Eine Talkshow zu Beginn des Planspiels förderte die unterschiedlichen Interessen und Positionen der EU-Politiker zum Kommissionsvorschlag zutage. Gefährdet die Richtlinie das Wirtschaftswachstum in Europa? Welche Verantwortung soll die EU gegenüber den Entwicklungsländern haben? Gehört nicht „reine“ Schokolade zur europäischen Kultur? Sind Fremdfette gesundheitsschädlich? Und: Soll nicht jeder Verbraucher und jedes Unternehmen frei entscheiden dürfen, was er isst bzw. produziert? In den nachfolgenden Verhandlungsrunden und Sitzungspausen des Europäischen Parlaments und des Ministerrats diskutierten und verhandelten unsere Schülerinnen und Schüler um Zutatenmengen und -arten, um zusätzliche Besteuerungen für Großkonzerne, um die Gestaltung von Transfair-Siegeln auf der Schokoladenverpackungen und um viele andere Details. Nach zuweilen dramatischen Minuten in den beiden Gremien, in denen sich die Mehrheiten für den Kommissionsvorschlag und der Null-Prozent-Fremdfett-Forderung einiger EU-Fraktionen und Mitgliedsländern schlagartig abwechselten, brachte wohl letztendlich die Erschöpfung einiger Parlamentarier und Minister den Durchbruch: Aus Rücksicht auf die wirtschaftlichen Interessen der Entwicklungsländer und zur Sicherung von Qualität und europäischer Kultur darf Schokolade in Europa zukünftig nur Kakaobutter als Fett enthalten!

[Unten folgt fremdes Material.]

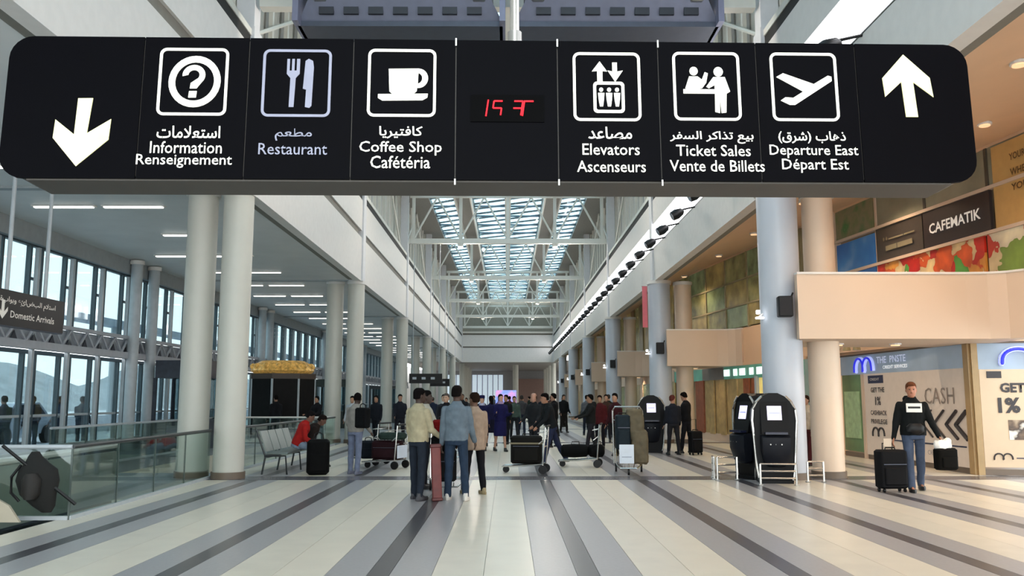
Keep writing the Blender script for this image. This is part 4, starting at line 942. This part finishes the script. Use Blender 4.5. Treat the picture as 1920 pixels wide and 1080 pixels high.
    if hood and hood != 'long':
        mb.loft([[tp(a * cos(2 * pi * k / 12), -.1 + b * sin(2 * pi * k / 12), zz) for k in range(12)] for zz, a, b in ((.38, .06, .04), (.45, .1, .07), (.54, .11, .07), (.58, .08, .045))])
    mb.loft([[tp(a * cos(2 * pi * k / 12), b * sin(2 * pi * k / 12), zz) for k in range(12)] for zz, a, b in ((.51, .085, .075), (.56, .07, .068))])
    remeshed(mb, 'jacket', cloth(top), t, vx * 1.2, 2, .008, x + 3, top_label)
    # shoes
    sm_ = mat('shoe_' + shoes, shoes, .5)
    for l in L:
        a = l[2]; toe = Vector((0, 1, 0)); zz = a.z - .07
        MB().loft([[Vector((a.x + rx * cos(2 * pi * k / 12), a.y + .05 + ry * sin(2 * pi * k / 12), zz + dz)) for k in range(12)] for dz, rx, ry in ((0.0, .045, .135), (.03, .05, .14), (.055, .045, .12))] ).build('shoe', sm_, t, True)
        MB().loft([[Vector((a.x + rx * cos(2 * pi * k / 12), a.y + oy + ry * sin(2 * pi * k / 12), zz + dz)) for k in range(12)] for dz, rx, ry, oy in ((.04, .045, .1, .03), (.08, .042, .06, .0), (.11, .04, .045, -.005))]).build('shoe_upper', sm_, t, True)
    if scarf: MB().loft([[tp(a * cos(2 * pi * k / 12), .01 + b * sin(2 * pi * k / 12), zz) for k in range(12)] for zz, a, b in ((.5, .1, .095), (.54, .105, .1), (.59, .08, .08))]).build('scarf', cloth(scarf), t, True)
    if hat:
        MB().loft([[hd((a * cos(2 * pi * k / 14), -.01 + b * sin(2 * pi * k / 14), zz)) for k in range(14)] for zz, a, b in ((.05, .09, .11), (.08, .095, .115), (.14, .085, .1), (.15, .05, .06))]).build('hat', cloth(hat), t, True)
    t['hands'] = 0
    return t, A, tp, pel
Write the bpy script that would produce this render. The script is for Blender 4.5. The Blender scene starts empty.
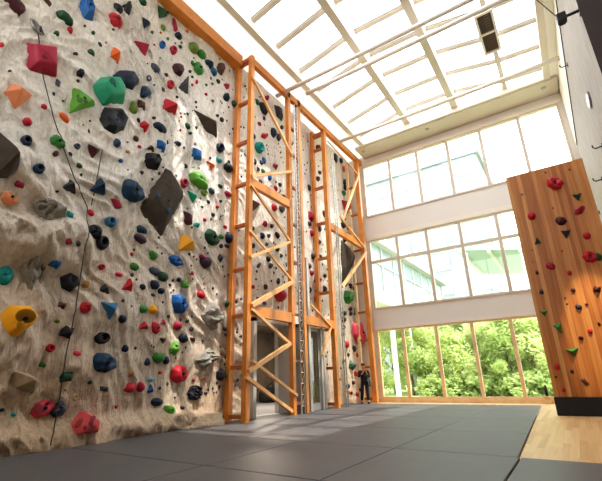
import bpy, bmesh, math, random
from math import sin, cos, pi, radians, sqrt, exp, hypot, atan2
from mathutils import Vector, Matrix, noise
random.seed(7)
SC = bpy.context.scene
COL = SC.collection

# ------------------------------------------------------------------ camera
FPX, YAW, PITCH, ROLL, EYE = 391.94, radians(33.366), radians(19.304), radians(-1.628), 1.35
FWD = Vector((-sin(YAW)*cos(PITCH), cos(YAW)*cos(PITCH), sin(PITCH)))
_r0 = Vector((cos(YAW), sin(YAW), 0)); _u0 = _r0.cross(FWD)
RIGHT = _r0*cos(ROLL) + _u0*sin(ROLL)
UP = -_r0*sin(ROLL) + _u0*cos(ROLL)
EYEP = Vector((0, 0, EYE))
cam = bpy.data.cameras.new('camera'); camo = bpy.data.objects.new('camera', cam); COL.objects.link(camo)
cam.sensor_width = 36.0; cam.sensor_fit = 'HORIZONTAL'; cam.lens = 36.0*FPX/602.0; cam.clip_end = 400
m = Matrix((RIGHT, UP, -FWD)).transposed().to_4x4(); m.translation = EYEP
camo.matrix_world = m; SC.camera = camo

def hit(px, py, ax, v):
    """where the sight line of a photo point meets the plane axis=v"""
    d = FWD*FPX + RIGHT*(px-301) - UP*(py-240.5)
    return EYEP + d*((v-EYEP[ax])/d[ax])

# ------------------------------------------------------------------ main sizes (metres)
XL, XF, XR = -10.5, -9.5, 2.25          # rock wall, tower front plane, right wall
YB, YF, ZC = -3.0, 22.2, 15.57          # back wall, window wall, ceiling

# ------------------------------------------------------------------ materials
def lin(h):
    h = h.lstrip('#'); v = [int(h[i:i+2], 16)/255 for i in (0, 2, 4)]
    return tuple(c/12.92 if c <= .04045 else ((c+.055)/1.055)**2.4 for c in v) + (1,)

def mat(name, col, rough=.5, metal=0., bump=0., bscale=30., var=0., vscale=6., spec=.5, stretch=(1, 1, 1)):
    M = bpy.data.materials.new(name); M.use_nodes = True
    N, L = M.node_tree.nodes, M.node_tree.links
    b = N['Principled BSDF']; c = lin(col) if isinstance(col, str) else col
    b.inputs['Base Color'].default_value = c
    b.inputs['Roughness'].default_value = rough; b.inputs['Metallic'].default_value = metal
    b.inputs['Specular IOR Level'].default_value = spec
    if bump or var:
        tc = N.new('ShaderNodeTexCoord'); mp = N.new('ShaderNodeMapping')
        mp.inputs['Scale'].default_value = stretch; L.new(tc.outputs['Object'], mp.inputs[0])
    if var:
        n = N.new('ShaderNodeTexNoise'); n.inputs['Scale'].default_value = vscale; n.inputs['Detail'].default_value = 5
        L.new(mp.outputs[0], n.inputs[0])
        r = N.new('ShaderNodeValToRGB'); r.color_ramp.elements[0].position = .3; r.color_ramp.elements[1].position = .7
        r.color_ramp.elements[0].color = tuple(x*(1-var) for x in c[:3]) + (1,)
        r.color_ramp.elements[1].color = tuple(min(1, x*(1+var)) for x in c[:3]) + (1,)
        L.new(n.outputs['Fac'], r.inputs[0]); L.new(r.outputs[0], b.inputs['Base Color'])
    if bump:
        n2 = N.new('ShaderNodeTexNoise'); n2.inputs['Scale'].default_value = bscale; n2.inputs['Detail'].default_value = 6
        L.new(mp.outputs[0], n2.inputs[0])
        bp = N.new('ShaderNodeBump'); bp.inputs['Strength'].default_value = bump; bp.inputs['Distance'].default_value = .03
        L.new(n2.outputs['Fac'], bp.inputs['Height']); L.new(bp.outputs[0], b.inputs['Normal'])
    return M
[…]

Hier hatte die wirkliche EU anders entschieden. Nach 18 (!) Jahren Verhandlungen stimmte sie für den Kommissionsvorschlag und der Erlaubnis 5% anderer Fette als Kakaobutter in Schokolade zuzusetzen.

Zukünftig werden unsere Schülerinnen und Schüler vielleicht mit Verständnis schmunzeln, wenn in den Nachrichten über Abstimmungs- und Entscheidungsprozesse innerhalb der EU berichtet wird – wahrscheinlich werden sie sich auch die Inhaltsangaben ihrer bevorzugten Schokoladenmarke genauer anschauen.